### What is needed
Out of the lines below, please list those that hold the string "scene".

━━━ Provided data ━━━

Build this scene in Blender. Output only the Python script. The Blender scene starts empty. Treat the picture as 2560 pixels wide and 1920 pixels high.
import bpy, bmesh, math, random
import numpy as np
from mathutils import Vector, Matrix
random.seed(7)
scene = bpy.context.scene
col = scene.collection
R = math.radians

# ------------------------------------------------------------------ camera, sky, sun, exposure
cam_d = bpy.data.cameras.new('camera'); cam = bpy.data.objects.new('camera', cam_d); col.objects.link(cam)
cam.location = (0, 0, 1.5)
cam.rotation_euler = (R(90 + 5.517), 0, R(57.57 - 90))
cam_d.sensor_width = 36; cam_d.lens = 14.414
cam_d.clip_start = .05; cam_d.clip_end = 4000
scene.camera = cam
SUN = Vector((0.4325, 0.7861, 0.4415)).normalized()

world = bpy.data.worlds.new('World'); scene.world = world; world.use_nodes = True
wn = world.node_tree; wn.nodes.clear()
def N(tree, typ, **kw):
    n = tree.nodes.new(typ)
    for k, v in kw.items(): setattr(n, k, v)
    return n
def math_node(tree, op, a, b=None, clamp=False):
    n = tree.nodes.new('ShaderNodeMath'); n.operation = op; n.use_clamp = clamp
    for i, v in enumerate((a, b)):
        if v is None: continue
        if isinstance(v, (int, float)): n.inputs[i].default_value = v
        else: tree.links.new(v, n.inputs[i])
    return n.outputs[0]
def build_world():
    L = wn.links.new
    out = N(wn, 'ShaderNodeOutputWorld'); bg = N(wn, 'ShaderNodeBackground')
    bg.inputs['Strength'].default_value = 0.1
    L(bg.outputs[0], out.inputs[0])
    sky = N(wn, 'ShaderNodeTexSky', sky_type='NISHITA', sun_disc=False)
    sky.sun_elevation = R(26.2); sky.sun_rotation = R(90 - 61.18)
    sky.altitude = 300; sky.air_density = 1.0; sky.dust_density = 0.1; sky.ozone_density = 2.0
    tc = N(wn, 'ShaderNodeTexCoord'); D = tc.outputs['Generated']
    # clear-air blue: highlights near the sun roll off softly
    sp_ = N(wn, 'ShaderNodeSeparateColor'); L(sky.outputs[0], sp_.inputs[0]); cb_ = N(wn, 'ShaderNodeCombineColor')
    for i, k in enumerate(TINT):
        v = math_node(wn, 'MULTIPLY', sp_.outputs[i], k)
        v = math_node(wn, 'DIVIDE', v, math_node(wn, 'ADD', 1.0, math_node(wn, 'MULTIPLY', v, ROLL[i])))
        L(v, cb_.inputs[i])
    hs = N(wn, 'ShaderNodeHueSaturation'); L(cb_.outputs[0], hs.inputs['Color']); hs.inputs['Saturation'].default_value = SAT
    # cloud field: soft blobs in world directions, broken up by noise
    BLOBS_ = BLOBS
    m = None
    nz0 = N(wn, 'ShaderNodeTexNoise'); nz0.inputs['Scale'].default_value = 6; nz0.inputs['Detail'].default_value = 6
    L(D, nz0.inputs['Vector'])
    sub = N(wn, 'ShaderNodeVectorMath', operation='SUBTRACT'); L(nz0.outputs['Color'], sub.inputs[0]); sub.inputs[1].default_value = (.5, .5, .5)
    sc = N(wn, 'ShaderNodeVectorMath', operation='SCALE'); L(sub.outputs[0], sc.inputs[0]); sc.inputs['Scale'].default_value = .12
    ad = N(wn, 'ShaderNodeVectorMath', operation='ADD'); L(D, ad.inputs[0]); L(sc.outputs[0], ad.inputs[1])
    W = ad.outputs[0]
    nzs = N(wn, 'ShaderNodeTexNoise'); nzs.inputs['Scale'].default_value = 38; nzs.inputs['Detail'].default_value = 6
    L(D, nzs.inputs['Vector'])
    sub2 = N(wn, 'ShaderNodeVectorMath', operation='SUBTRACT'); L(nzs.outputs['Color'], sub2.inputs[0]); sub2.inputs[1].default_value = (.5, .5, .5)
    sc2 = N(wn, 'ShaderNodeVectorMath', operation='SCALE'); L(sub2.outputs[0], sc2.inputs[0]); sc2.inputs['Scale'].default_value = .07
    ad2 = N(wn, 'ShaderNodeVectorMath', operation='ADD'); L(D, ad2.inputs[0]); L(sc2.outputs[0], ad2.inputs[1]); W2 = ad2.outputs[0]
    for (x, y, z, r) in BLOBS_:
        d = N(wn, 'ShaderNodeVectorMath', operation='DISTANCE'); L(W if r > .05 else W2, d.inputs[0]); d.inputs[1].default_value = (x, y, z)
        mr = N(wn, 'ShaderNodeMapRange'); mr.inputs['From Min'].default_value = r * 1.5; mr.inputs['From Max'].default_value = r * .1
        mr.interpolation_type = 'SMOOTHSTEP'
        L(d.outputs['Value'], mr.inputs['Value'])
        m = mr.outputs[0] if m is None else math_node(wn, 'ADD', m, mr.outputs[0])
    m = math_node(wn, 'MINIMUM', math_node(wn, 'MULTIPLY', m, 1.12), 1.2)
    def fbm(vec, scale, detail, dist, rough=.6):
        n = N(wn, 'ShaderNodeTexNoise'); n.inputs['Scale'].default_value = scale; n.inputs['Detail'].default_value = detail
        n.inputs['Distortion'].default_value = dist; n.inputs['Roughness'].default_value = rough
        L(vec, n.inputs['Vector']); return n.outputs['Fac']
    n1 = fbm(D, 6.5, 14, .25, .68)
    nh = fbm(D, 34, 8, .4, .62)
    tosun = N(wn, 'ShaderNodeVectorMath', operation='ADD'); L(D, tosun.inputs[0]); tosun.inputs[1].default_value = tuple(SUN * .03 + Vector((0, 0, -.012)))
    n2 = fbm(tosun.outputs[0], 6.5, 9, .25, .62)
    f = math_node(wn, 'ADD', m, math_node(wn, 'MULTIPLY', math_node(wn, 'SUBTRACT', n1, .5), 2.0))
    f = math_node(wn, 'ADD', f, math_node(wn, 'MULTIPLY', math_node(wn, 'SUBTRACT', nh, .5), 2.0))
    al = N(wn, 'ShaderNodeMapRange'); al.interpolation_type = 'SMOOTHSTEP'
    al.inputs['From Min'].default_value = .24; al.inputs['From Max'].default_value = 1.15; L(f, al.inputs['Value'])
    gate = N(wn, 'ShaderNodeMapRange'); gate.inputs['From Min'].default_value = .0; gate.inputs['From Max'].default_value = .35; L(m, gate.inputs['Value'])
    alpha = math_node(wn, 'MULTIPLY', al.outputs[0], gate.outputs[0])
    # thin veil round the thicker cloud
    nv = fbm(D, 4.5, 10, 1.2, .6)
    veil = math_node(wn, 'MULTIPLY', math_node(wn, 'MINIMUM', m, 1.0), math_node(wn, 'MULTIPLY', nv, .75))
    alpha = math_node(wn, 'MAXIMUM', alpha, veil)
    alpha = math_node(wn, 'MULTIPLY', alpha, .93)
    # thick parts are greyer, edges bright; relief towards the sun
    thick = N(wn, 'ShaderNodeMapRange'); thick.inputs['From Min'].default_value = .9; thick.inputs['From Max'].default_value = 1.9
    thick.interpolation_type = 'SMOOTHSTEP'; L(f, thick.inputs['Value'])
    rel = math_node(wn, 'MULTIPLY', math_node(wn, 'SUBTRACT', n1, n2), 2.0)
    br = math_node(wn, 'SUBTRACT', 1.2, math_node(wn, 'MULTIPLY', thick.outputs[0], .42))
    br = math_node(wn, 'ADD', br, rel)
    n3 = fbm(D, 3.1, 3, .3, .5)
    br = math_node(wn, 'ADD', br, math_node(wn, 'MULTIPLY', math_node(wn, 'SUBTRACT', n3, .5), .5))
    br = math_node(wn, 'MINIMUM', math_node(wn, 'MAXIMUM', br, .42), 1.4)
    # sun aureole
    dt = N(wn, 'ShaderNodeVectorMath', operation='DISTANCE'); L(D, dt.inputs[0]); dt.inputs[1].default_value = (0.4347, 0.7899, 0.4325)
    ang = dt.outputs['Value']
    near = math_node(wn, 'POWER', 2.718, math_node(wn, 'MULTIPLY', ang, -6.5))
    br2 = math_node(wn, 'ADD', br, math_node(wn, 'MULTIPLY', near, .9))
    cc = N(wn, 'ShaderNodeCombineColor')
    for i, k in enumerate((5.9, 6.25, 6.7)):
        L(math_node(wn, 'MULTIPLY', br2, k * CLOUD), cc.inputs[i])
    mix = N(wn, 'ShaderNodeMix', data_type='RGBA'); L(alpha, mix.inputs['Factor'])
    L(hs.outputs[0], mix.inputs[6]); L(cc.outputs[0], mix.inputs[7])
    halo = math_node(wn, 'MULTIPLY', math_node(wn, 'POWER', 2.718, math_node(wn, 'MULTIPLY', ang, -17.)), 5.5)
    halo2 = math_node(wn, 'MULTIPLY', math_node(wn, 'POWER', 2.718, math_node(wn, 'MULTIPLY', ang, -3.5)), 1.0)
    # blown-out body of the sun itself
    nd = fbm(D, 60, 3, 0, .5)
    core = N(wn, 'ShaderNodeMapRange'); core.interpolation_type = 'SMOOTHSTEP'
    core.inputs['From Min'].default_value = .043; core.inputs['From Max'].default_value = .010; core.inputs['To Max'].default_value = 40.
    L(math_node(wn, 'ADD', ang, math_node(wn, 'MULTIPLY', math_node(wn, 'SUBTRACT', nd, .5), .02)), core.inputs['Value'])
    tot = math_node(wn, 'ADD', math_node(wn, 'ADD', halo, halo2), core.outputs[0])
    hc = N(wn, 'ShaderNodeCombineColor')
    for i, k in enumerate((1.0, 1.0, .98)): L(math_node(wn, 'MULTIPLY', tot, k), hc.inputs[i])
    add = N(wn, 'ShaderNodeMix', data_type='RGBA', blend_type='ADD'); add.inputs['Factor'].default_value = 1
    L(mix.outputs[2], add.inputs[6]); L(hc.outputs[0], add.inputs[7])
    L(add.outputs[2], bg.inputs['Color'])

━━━

### Answer to the exercise
Build this scene in Blender. Output only the Python script. The Blender scene starts empty. Treat the picture as 2560 pixels wide and 1920 pixels high.
scene = bpy.context.scene
col = scene.collection
scene.camera = cam
world = bpy.data.worlds.new('World'); scene.world = world; world.use_nodes = True